Farmington officials this week denied allegations that a 28-year-old veteran’s constitutional rights were violated when police shot and killed him in 2011, in a statement filed by their attorney this week.

The statement, filed Monday by Farmington’s attorney, is in response to a lawsuit filed in U.S. District Court alleging Officer Ryan Rosie used unreasonable force when he fatally shot U.S. Army veteran Justin Crowley-Smilek.

The lawsuit also names the town of Farmington and Police Chief Jack Peck, claiming the police department insufficiently trained Rosie to respond to people with mental illness, like Crowley-Smilek.

Town Attorney Douglas Louison’s response states there is insufficient evidence that Crowley-Smilek was suffering from post-traumatic stress disorder and other mental illnesses.

Louison did not return calls seeking additional information.

Crowley-Smilek was armed with a large knife when he arrived at the Farmington municipal building on Nov. 19, 2011, and was shot a short time later by Rosie.

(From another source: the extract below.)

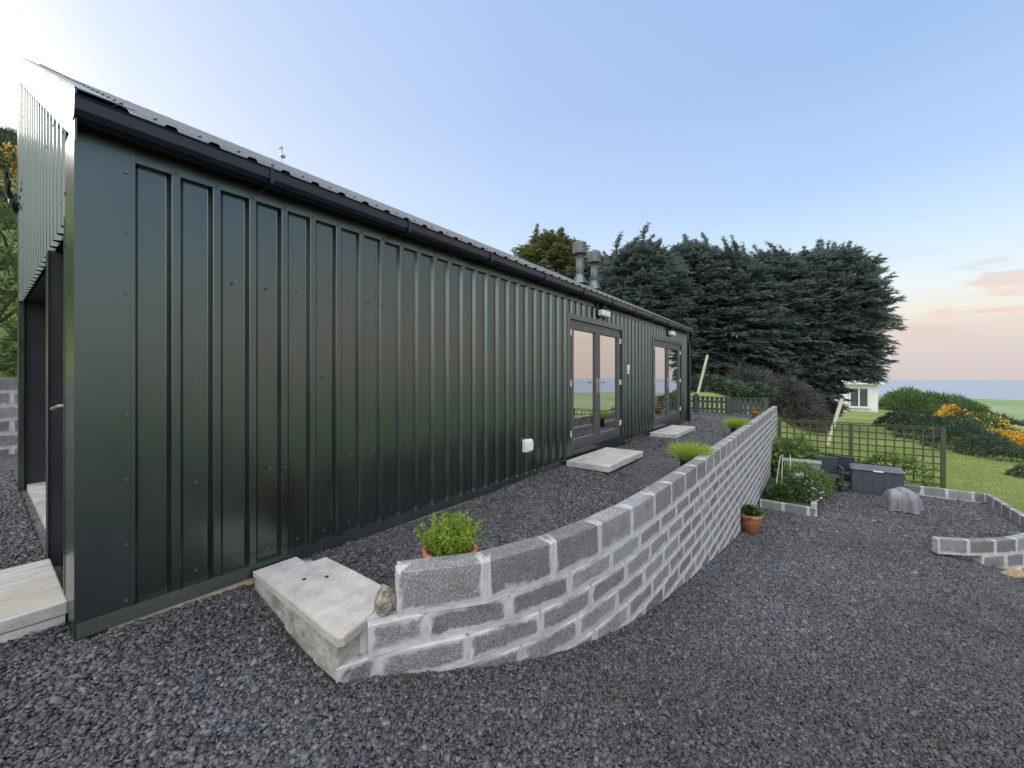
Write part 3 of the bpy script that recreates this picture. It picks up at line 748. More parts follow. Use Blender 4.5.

The state attorney general later ruled the shooting justified.

When reviewing police shootings, the state Attorney General’s Office investigates whether the officer reasonably believed that deadly force was about to be used against him or someone else, and whether the officer believed deadly force was needed to prevent that.

Louison disputes the claim made by Crowley-Smilek’s parents that he was not a threat when he arrived at the station with the knife.

The statement from the town officials contests all allegations from the lawsuit of Ruth E. Crowley of Milwaukie, Ore., and Michael Smilek of Farmington that the town and police department placed officers on the road without proper training.

“Any alleged injuries or damages sustained by the plaintiff’s decedent were caused by his own intentional and/or criminal conduct,” according to the statement.

The lawsuit contends that Rosie panicked after he saw Crowley-Smilek had a knife. Rosie took cover behind a police cruiser and drew his service firearm and fired seven or more shots at Crowley-Smilek, killing him, according to court documents.

The lawsuit claims Rosie never called for additional police help or retreated back to the police station, all of which conflict with the state attorney general’s finding that Rosie used his lapel microphone to call for help.

In Maine, 42 percent of people shot by police since 2000, and 58 percent of those who subsequently died, had mental health problems, according to a report by the Portland Press Herald.

Other findings in the report:

Nationally, about half the estimated 375 to 500 people fatally shot by police each year are mentally ill.

The vast majority of Maine’s 3,500 police officers lack crisis intervention training.

The Maine Attorney General’s Office, which investigates all police shootings, has never found one to be unjustified.